◆ CHALLENGE
Render the following material again verbatim, leaving nothing out.

## START DATA BLOCK

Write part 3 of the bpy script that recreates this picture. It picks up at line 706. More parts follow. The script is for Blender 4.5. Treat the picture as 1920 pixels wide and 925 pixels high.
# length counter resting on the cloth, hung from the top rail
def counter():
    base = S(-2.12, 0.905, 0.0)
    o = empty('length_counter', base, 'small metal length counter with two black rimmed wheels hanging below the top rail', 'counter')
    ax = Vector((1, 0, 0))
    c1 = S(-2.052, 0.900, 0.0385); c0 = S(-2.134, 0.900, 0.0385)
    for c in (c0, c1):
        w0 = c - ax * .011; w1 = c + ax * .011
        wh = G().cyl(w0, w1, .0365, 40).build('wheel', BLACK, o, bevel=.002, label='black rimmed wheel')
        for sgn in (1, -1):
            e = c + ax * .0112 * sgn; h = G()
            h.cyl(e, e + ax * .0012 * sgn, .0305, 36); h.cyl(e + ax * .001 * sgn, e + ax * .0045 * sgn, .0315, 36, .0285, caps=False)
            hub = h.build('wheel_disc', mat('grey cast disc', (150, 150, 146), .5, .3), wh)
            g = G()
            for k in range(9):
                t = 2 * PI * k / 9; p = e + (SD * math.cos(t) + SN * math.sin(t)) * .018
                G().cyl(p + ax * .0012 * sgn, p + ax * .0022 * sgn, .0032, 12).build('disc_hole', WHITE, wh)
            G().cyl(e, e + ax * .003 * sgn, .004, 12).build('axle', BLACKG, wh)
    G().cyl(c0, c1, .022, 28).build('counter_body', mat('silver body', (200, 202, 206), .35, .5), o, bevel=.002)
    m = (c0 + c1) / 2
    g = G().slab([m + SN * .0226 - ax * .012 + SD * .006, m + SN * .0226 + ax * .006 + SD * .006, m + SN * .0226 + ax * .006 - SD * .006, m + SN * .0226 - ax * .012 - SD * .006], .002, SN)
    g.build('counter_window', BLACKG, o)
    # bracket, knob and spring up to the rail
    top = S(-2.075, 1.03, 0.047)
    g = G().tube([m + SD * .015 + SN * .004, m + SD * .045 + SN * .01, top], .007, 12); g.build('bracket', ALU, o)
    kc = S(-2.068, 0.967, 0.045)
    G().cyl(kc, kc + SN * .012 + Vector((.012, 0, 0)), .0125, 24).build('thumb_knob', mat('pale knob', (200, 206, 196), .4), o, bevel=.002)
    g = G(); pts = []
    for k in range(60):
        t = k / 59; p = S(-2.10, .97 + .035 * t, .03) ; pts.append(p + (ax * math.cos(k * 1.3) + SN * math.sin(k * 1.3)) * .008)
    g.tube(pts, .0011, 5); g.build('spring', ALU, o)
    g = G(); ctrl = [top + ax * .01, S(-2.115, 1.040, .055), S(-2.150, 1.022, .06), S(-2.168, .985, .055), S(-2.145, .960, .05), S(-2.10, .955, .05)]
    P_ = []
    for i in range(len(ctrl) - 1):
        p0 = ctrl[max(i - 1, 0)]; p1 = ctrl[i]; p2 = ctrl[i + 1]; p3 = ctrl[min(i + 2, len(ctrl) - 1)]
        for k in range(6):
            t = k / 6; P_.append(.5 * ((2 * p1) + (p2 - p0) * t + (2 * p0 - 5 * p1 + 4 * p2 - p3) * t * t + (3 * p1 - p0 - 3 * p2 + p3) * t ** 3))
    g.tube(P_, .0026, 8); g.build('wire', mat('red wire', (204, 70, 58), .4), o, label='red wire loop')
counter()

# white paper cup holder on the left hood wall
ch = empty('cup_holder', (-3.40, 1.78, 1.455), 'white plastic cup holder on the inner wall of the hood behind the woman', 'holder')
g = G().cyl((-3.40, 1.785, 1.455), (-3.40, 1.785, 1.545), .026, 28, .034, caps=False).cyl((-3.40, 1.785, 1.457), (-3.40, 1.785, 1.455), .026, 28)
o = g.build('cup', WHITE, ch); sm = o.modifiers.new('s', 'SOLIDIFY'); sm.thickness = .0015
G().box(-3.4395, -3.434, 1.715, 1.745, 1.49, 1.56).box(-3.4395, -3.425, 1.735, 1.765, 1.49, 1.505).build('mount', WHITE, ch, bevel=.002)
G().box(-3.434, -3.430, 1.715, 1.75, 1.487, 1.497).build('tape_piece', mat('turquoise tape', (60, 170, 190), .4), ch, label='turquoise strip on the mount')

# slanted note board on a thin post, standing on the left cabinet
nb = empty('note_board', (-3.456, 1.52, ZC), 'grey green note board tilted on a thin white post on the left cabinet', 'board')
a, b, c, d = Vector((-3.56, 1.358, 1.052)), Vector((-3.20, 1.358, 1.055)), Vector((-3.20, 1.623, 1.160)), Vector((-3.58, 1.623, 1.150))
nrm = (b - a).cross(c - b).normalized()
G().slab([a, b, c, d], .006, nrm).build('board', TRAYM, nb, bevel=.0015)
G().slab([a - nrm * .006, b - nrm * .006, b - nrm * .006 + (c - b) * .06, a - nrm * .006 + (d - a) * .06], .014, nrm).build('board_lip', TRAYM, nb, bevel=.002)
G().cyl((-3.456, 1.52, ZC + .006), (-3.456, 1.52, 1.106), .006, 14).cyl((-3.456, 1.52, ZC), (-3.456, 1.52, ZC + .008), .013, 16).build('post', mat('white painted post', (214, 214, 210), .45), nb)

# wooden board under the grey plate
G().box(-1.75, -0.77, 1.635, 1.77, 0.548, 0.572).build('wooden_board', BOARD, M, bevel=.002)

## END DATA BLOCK

◆ RESULT BELOW
Write part 3 of the bpy script that recreates this picture. It picks up at line 706. More parts follow. The script is for Blender 4.5. Treat the picture as 1920 pixels wide and 925 pixels high.
# length counter resting on the cloth, hung from the top rail
def counter():
    base = S(-2.12, 0.905, 0.0)
    o = empty('length_counter', base, 'small metal length counter with two black rimmed wheels hanging below the top rail', 'counter')
    ax = Vector((1, 0, 0))
    c1 = S(-2.052, 0.900, 0.0385); c0 = S(-2.134, 0.900, 0.0385)
    for c in (c0, c1):
        w0 = c - ax * .011; w1 = c + ax * .011
        wh = G().cyl(w0, w1, .0365, 40).build('wheel', BLACK, o, bevel=.002, label='black rimmed wheel')
        for sgn in (1, -1):
            e = c + ax * .0112 * sgn; h = G()
            h.cyl(e, e + ax * .0012 * sgn, .0305, 36); h.cyl(e + ax * .001 * sgn, e + ax * .0045 * sgn, .0315, 36, .0285, caps=False)
            hub = h.build('wheel_disc', mat('grey cast disc', (150, 150, 146), .5, .3), wh)
            g = G()
            for k in range(9):
                t = 2 * PI * k / 9; p = e + (SD * math.cos(t) + SN * math.sin(t)) * .018
                G().cyl(p + ax * .0012 * sgn, p + ax * .0022 * sgn, .0032, 12).build('disc_hole', WHITE, wh)
            G().cyl(e, e + ax * .003 * sgn, .004, 12).build('axle', BLACKG, wh)
    G().cyl(c0, c1, .022, 28).build('counter_body', mat('silver body', (200, 202, 206), .35, .5), o, bevel=.002)
    m = (c0 + c1) / 2
    g = G().slab([m + SN * .0226 - ax * .012 + SD * .006, m + SN * .0226 + ax * .006 + SD * .006, m + SN * .0226 + ax * .006 - SD * .006, m + SN * .0226 - ax * .012 - SD * .006], .002, SN)
    g.build('counter_window', BLACKG, o)
    # bracket, knob and spring up to the rail
    top = S(-2.075, 1.03, 0.047)
    g = G().tube([m + SD * .015 + SN * .004, m + SD * .045 + SN * .01, top], .007, 12); g.build('bracket', ALU, o)
    kc = S(-2.068, 0.967, 0.045)
    G().cyl(kc, kc + SN * .012 + Vector((.012, 0, 0)), .0125, 24).build('thumb_knob', mat('pale knob', (200, 206, 196), .4), o, bevel=.002)
    g = G(); pts = []
    for k in range(60):
        t = k / 59; p = S(-2.10, .97 + .035 * t, .03) ; pts.append(p + (ax * math.cos(k * 1.3) + SN * math.sin(k * 1.3)) * .008)
    g.tube(pts, .0011, 5); g.build('spring', ALU, o)
    g = G(); ctrl = [top + ax * .01, S(-2.115, 1.040, .055), S(-2.150, 1.022, .06), S(-2.168, .985, .055), S(-2.145, .960, .05), S(-2.10, .955, .05)]
    P_ = []
    for i in range(len(ctrl) - 1):
        p0 = ctrl[max(i - 1, 0)]; p1 = ctrl[i]; p2 = ctrl[i + 1]; p3 = ctrl[min(i + 2, len(ctrl) - 1)]
        for k in range(6):
            t = k / 6; P_.append(.5 * ((2 * p1) + (p2 - p0) * t + (2 * p0 - 5 * p1 + 4 * p2 - p3) * t * t + (3 * p1 - p0 - 3 * p2 + p3) * t ** 3))
    g.tube(P_, .0026, 8); g.build('wire', mat('red wire', (204, 70, 58), .4), o, label='red wire loop')
counter()

# white paper cup holder on the left hood wall
ch = empty('cup_holder', (-3.40, 1.78, 1.455), 'white plastic cup holder on the inner wall of the hood behind the woman', 'holder')
g = G().cyl((-3.40, 1.785, 1.455), (-3.40, 1.785, 1.545), .026, 28, .034, caps=False).cyl((-3.40, 1.785, 1.457), (-3.40, 1.785, 1.455), .026, 28)
o = g.build('cup', WHITE, ch); sm = o.modifiers.new('s', 'SOLIDIFY'); sm.thickness = .0015
G().box(-3.4395, -3.434, 1.715, 1.745, 1.49, 1.56).box(-3.4395, -3.425, 1.735, 1.765, 1.49, 1.505).build('mount', WHITE, ch, bevel=.002)
G().box(-3.434, -3.430, 1.715, 1.75, 1.487, 1.497).build('tape_piece', mat('turquoise tape', (60, 170, 190), .4), ch, label='turquoise strip on the mount')

# slanted note board on a thin post, standing on the left cabinet
nb = empty('note_board', (-3.456, 1.52, ZC), 'grey green note board tilted on a thin white post on the left cabinet', 'board')
a, b, c, d = Vector((-3.56, 1.358, 1.052)), Vector((-3.20, 1.358, 1.055)), Vector((-3.20, 1.623, 1.160)), Vector((-3.58, 1.623, 1.150))
nrm = (b - a).cross(c - b).normalized()
G().slab([a, b, c, d], .006, nrm).build('board', TRAYM, nb, bevel=.0015)
G().slab([a - nrm * .006, b - nrm * .006, b - nrm * .006 + (c - b) * .06, a - nrm * .006 + (d - a) * .06], .014, nrm).build('board_lip', TRAYM, nb, bevel=.002)
G().cyl((-3.456, 1.52, ZC + .006), (-3.456, 1.52, 1.106), .006, 14).cyl((-3.456, 1.52, ZC), (-3.456, 1.52, ZC + .008), .013, 16).build('post', mat('white painted post', (214, 214, 210), .45), nb)

# wooden board under the grey plate
G().box(-1.75, -0.77, 1.635, 1.77, 0.548, 0.572).build('wooden_board', BOARD, M, bevel=.002)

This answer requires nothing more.